I have also taught courses on the Sociology of Organizations. One pedagogic lesson I have learned from that field concerns the crucial role that concrete case studies can play in getting students to think about the more abstract theoretical issues. Case studies are almost indispensable in the teaching of work, occupations, and organizational behavior, but are used less often in other subfields in sociology. Convinced of their utility in organizations classes, I subsequently tried them in arts classes, where they worked quite well. Accordingly, I have written a case study for each substantive chapter in the book. They are intended to spark classroom discussion, and also to exemplify some of the most interesting empirical work within the sociology of the arts.

Acknowledgments (First Edition)

Although the idea of writing this book came to me fairly recently [writing in 2002], the resulting work is, fundamentally, the product of eighteen years of studying and teaching.
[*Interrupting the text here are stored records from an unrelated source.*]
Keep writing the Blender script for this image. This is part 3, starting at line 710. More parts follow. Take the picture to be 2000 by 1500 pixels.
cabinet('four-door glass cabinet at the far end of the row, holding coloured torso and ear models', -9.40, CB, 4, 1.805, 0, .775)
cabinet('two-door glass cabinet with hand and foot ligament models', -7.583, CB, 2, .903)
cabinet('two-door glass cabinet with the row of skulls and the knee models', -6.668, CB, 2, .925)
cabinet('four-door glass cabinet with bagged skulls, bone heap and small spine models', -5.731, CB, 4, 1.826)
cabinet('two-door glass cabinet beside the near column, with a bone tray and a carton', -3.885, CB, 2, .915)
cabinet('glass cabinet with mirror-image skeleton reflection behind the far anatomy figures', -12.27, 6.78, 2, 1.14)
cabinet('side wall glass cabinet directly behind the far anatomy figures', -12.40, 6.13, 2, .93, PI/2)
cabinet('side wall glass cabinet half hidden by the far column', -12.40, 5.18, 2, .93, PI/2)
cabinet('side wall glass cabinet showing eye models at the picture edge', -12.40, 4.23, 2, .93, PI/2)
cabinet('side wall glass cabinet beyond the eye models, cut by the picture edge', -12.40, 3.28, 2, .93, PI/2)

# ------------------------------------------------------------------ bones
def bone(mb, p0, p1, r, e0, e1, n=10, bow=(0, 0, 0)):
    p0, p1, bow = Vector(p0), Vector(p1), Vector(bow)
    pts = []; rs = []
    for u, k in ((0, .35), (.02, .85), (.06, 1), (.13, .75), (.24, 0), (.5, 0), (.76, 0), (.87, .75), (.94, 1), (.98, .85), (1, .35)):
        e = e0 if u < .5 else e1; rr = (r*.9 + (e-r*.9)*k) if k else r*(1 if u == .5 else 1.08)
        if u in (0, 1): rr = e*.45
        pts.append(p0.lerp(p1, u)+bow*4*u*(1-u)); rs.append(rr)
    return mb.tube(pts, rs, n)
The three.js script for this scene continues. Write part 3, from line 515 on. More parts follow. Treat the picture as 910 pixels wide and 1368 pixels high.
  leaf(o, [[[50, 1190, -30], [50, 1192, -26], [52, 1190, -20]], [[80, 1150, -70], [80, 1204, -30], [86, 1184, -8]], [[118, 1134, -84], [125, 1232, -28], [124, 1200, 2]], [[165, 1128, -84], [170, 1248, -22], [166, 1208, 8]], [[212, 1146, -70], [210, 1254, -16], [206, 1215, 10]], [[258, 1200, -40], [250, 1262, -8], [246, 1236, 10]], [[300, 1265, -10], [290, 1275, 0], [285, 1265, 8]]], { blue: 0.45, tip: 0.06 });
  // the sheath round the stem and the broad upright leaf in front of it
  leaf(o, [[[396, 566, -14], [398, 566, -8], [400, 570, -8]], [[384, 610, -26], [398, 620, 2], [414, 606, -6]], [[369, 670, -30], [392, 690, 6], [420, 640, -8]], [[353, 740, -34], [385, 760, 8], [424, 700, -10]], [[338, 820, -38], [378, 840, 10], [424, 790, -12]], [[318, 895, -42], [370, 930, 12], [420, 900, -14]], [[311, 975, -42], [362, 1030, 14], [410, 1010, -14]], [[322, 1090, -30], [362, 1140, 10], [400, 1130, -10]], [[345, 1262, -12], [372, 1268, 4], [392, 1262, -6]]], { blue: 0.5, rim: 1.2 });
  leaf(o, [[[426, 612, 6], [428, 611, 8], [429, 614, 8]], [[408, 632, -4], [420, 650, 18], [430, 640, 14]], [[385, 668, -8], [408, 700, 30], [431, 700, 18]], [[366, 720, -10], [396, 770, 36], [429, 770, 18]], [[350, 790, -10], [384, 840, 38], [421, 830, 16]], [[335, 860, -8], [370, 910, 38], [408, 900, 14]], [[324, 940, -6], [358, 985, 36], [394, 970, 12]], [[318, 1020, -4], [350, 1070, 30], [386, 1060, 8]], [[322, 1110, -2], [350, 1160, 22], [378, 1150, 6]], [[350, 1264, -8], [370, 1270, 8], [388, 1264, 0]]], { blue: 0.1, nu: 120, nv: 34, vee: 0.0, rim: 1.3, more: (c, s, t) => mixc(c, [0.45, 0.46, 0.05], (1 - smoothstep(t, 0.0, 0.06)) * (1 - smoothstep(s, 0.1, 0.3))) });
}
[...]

As a consequence, thanks are due to many more people than I can adequately acknowledge. I owe a great intellectual debt to Ann Swidler. Her ideas have influenced my work since I met her in 1984. I took her seminar on the Sociology of Culture that academic year, a course which provided a strong foundation for my subsequent thinking. Ann has been enormously helpful over the years and it has been my privilege to know her. Also in 1984–85, I took a seminar on Sociology of Literature with Wendy Griswold, whose idea of the cultural diamond frames the presentation of scholarship in this book. My students over the years at Stanford, Harvard, and Surrey, where I have taught courses on the sociology of art and culture, have asked innumerable questions and raised many interesting points. Through them, I have clarified my thinking. I deeply appreciate their input, and the book is better for it.
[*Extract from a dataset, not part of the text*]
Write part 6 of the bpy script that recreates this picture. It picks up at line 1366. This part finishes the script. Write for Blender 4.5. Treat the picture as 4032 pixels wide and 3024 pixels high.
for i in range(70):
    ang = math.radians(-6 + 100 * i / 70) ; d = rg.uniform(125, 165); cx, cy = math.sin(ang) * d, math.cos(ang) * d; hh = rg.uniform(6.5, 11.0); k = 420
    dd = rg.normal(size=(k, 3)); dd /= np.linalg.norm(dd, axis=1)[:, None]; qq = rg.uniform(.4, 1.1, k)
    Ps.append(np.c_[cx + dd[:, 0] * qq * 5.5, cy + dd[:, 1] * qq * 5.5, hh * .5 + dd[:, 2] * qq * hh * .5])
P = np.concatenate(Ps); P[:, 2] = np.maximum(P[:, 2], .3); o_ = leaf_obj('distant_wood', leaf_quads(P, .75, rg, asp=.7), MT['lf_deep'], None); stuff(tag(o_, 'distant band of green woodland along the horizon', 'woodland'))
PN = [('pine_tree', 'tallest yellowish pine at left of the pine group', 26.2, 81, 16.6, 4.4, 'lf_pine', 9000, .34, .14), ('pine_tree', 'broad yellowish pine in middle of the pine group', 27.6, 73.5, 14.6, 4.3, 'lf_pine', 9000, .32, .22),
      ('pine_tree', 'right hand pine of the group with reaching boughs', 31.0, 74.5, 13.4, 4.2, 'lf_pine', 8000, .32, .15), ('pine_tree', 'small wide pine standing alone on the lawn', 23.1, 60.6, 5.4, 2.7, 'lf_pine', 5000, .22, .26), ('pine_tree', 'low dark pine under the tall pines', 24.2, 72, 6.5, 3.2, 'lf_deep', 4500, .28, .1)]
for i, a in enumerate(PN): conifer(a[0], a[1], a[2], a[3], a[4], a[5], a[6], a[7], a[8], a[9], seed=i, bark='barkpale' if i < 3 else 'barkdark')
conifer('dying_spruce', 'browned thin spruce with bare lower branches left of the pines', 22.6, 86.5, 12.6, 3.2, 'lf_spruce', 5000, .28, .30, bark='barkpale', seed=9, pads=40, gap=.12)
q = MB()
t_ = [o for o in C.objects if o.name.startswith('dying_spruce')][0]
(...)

I met Howard Becker as a student in a photography seminar in Rochester, New York in the late 1970s. I learned a lot, but I had no idea that he was at that very moment researching a book which would so deeply influence my future career. People I have seen regularly at conferences over the years, particularly Vera Zolberg, have shared their ideas. They are too numerous to name individually, but I look forward to seeing them next time. While writing Sociology of the Arts, I have also been working with Marilyn Rueschemeyer on a co‐authored book, Art and the State in Comparative Perspective, and the cross‐fertilization between the projects has borne fruit. I would also like to thank the Stanford Women’s Culture Project, the FTC Group at Harvard University, Paul DiMaggio, John Meyer, and Dick Scott for invaluable help along the way.

A chance conversation with Bob Witkin got the ball rolling on this project, and two brief conversations with Pete Peterson, on the name of our field and on the cultural diamond, were more influential than he might realize. Anne Bowler, Tia DeNora, and Ann Swidler gave useful feedback at an early stage of the project, Geoff Cooper at the end. I would like to thank Anne Bowler for comments on Chapter 14, and Sarah Corse for comments on the entire manuscript. Anonymous reviewers provided feedback on the prospectus and the manuscript, for which I am grateful. I regret that my deadline followed closely my receipt of the full reviews, as I was unable to follow through on several useful leads provided by the reviews. I am grateful to Hilary Underwood for her generous and timely advice on obtaining copyright permission for artworks, and to Bernice Pescosolido and colleagues who kindly helped in what proved to be a fruitless quest to reproduce an image from their ASR article. Paul Taylor from the Photographic Collection of the Warburg Institute traced information on two problematic images that are now reproduced herein. The professionals at Blackwell Publishing have been wonderful to work with, and I would like to thank Angela Cohen, Anthony Grahame, Susan Rabinowitz, and especially, Ken Provencher.

I would like to thank the University of Surrey, and especially my colleagues in the Sociology Department, for providing me a sabbatical leave in Autumn 2000, which allowed this book to get off the ground. Jim Benson read every word of the manuscript, and I cannot properly thank him.

I dedicate this book to my daughter, Katherine Benson. Without her, the book would have been finished sooner, but my life would not have been as rich.